Determining Where to Dig

A French drain system has perforated pipes buried about two feet deep. The perforation allows water to enter the pipes and be diverted to an outlet point safely away from your home’s foundation. Make sure that you lay the pipes at least four feet away from your home. The system layout should intercept the water and divert it to the lower side of your property. Ideally you want the water coming out of your outlet pipe to be diverted toward a creek or stream, or into a municipal storm sewer system.

Laying the Pipe

French drain pipes are made of either 5-inch corrugated pipe or 5-inch PVC pipe. The corrugated pipe is less expensive and easier to lay and connect, while PVC tends to work better and is more durable. You want to use perforated pipe for areas where water is actually collected and solid pipe elsewhere. Before you start digging, lay out the pipes above ground. This ensures that you have enough pipe and connectors and enables you to mark out where to dig with spray paint. Paint a line on both sides of the laid-out pipe and dig in the middle. You might also want to lay tarps, cardboard, or plywood along the edge of where you're digging to capture the dirt as you dig the trench. You will refill the trench with gravel so this dirt needs to be removed.

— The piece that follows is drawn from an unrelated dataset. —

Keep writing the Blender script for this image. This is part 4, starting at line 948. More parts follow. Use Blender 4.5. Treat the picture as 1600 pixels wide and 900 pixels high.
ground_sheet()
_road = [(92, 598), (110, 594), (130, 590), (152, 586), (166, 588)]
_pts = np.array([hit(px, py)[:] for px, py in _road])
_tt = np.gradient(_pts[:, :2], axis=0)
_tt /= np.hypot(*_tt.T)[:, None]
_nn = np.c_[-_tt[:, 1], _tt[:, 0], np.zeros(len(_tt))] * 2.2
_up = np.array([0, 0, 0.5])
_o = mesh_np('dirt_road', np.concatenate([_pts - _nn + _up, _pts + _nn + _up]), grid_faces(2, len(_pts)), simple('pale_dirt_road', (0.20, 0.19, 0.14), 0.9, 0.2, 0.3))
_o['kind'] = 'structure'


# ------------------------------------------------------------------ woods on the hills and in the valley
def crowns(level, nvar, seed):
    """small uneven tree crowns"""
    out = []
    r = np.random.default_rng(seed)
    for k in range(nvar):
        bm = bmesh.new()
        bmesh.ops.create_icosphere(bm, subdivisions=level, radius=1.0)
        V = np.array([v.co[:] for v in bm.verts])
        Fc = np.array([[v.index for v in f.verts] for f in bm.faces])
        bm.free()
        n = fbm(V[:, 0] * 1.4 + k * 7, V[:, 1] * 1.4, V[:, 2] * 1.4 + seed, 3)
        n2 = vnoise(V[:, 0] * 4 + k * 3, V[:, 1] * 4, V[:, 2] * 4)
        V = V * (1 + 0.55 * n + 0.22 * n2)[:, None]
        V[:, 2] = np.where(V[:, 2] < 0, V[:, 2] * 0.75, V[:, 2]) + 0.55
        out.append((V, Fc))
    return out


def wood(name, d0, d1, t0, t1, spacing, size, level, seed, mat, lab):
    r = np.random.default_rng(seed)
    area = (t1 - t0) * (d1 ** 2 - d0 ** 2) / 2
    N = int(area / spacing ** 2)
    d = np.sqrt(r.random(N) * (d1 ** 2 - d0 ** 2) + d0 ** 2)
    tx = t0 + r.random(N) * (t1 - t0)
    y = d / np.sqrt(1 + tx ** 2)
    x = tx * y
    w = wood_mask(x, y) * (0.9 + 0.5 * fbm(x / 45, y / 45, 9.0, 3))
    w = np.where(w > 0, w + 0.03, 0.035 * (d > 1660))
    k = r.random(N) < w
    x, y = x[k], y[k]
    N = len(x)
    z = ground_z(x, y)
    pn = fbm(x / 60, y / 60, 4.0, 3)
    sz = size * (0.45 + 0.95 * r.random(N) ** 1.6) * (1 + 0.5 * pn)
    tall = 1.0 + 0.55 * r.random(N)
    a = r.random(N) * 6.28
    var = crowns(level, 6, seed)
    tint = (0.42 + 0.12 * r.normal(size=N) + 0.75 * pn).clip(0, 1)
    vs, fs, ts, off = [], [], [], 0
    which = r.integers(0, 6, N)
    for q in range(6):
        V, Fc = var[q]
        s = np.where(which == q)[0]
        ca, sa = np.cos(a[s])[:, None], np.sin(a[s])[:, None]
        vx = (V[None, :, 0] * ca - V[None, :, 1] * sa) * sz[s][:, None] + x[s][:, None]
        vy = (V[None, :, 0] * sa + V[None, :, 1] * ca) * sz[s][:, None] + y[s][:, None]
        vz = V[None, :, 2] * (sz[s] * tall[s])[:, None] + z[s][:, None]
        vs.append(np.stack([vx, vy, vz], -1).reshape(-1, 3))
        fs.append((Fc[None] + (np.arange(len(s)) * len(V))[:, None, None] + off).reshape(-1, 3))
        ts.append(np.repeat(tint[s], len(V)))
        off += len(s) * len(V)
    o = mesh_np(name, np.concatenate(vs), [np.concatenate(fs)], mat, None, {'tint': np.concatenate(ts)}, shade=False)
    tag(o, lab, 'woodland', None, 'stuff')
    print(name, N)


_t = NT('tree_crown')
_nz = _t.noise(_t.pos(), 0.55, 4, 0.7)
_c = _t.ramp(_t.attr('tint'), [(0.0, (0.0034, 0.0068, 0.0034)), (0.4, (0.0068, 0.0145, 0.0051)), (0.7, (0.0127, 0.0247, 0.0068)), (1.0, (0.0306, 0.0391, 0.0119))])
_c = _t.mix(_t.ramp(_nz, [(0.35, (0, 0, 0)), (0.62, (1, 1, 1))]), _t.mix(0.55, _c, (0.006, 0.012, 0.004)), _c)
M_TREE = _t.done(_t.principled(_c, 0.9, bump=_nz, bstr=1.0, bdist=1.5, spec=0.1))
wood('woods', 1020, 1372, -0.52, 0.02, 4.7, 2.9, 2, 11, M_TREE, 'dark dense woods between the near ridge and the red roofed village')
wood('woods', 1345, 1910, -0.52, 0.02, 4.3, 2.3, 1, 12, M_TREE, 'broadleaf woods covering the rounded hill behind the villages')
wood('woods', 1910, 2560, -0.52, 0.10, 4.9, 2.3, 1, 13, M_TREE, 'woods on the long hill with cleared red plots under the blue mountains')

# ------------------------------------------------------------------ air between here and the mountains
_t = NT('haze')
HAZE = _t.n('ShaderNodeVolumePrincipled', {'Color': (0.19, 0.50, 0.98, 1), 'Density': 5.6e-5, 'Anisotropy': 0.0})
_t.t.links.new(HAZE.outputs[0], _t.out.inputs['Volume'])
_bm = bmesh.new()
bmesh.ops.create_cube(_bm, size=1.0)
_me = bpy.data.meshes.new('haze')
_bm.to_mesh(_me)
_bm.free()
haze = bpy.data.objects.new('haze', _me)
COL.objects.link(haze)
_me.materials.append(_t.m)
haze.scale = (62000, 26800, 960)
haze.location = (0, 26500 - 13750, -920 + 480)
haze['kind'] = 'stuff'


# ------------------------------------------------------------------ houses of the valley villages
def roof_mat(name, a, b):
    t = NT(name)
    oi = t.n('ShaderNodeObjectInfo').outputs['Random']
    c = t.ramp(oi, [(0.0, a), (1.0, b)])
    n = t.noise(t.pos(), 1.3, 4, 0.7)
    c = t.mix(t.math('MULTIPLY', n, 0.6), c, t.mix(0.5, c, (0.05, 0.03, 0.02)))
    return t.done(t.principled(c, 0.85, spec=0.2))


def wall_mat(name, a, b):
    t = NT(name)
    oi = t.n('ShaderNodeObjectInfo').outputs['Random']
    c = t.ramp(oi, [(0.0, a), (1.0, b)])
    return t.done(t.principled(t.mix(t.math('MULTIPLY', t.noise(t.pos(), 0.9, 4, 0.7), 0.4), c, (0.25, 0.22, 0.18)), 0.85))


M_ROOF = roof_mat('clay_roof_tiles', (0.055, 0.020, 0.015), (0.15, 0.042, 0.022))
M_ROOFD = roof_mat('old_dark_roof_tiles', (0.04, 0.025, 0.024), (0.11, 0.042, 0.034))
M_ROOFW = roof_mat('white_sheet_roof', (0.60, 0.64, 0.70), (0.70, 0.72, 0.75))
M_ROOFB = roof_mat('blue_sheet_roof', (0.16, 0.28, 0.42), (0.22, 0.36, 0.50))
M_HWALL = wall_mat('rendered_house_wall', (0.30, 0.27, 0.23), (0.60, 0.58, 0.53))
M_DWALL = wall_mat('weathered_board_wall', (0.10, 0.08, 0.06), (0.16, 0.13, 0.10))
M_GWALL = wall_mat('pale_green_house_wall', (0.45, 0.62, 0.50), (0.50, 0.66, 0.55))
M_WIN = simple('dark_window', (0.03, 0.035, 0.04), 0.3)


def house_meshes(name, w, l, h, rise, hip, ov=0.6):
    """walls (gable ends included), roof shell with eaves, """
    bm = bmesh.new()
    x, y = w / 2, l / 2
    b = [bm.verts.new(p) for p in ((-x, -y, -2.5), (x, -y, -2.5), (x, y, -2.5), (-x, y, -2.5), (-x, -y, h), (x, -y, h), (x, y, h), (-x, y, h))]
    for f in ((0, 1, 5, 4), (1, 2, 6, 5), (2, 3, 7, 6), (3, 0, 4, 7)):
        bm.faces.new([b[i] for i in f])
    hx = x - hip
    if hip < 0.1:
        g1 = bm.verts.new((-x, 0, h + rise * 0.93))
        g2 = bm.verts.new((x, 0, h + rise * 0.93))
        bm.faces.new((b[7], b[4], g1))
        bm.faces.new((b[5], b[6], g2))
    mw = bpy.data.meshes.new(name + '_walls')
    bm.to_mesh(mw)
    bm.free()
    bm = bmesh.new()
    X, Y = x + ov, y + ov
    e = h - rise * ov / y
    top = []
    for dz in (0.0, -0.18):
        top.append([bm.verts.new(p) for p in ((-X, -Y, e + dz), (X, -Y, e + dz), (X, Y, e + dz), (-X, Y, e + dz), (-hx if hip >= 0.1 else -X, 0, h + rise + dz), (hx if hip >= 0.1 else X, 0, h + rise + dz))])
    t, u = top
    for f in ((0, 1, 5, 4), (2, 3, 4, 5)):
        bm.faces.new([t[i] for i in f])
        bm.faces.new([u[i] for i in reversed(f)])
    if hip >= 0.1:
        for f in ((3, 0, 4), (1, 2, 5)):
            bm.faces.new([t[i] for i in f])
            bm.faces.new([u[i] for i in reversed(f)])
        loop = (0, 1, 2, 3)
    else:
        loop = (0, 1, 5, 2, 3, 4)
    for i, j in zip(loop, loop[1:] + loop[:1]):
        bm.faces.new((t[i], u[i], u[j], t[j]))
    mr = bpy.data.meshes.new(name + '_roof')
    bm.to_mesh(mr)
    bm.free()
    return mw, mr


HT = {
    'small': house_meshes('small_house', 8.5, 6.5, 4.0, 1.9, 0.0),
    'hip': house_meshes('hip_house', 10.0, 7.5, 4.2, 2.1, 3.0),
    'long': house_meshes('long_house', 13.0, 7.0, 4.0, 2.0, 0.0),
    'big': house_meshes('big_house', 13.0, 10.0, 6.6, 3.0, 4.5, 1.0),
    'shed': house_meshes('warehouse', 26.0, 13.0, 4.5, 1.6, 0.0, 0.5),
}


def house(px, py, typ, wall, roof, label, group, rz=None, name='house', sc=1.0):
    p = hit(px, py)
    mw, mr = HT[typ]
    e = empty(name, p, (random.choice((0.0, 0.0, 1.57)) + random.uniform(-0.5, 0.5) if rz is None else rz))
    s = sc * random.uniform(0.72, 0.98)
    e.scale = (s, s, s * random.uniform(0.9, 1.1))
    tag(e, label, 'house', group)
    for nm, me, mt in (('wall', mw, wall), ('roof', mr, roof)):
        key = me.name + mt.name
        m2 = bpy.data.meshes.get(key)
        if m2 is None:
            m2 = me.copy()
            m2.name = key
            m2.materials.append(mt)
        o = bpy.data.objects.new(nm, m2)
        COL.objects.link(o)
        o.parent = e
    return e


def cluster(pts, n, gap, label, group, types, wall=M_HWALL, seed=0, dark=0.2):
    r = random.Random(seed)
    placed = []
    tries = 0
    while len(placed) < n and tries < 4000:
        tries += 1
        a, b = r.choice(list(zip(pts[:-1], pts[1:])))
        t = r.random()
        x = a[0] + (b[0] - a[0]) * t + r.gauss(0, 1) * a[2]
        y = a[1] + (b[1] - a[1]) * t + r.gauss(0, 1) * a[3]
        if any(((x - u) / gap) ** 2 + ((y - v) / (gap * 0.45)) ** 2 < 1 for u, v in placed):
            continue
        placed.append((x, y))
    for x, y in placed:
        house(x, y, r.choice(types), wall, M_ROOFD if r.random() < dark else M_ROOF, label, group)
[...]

Digging and Installation Tips

It’s definitely worth renting a trenching machine to do your digging. Make sure you contact your local utilities to mark the location of underground utility lines before you start. You want your trench to be about two feet deep. Use a trenching shovel to remove any loose dirt at the bottom of the trench and then tamp it down. Use a level to ensure that the bottom is level or sloping down toward the outlet location throughout. Next, install the pipe. When installing perforated pipe, lay it so that the holes are at the bottom. Cover the pipe and fill the trench with washed gravel until it is two inches below ground level. Finish filling the trench by placing strips of sod over the gravel.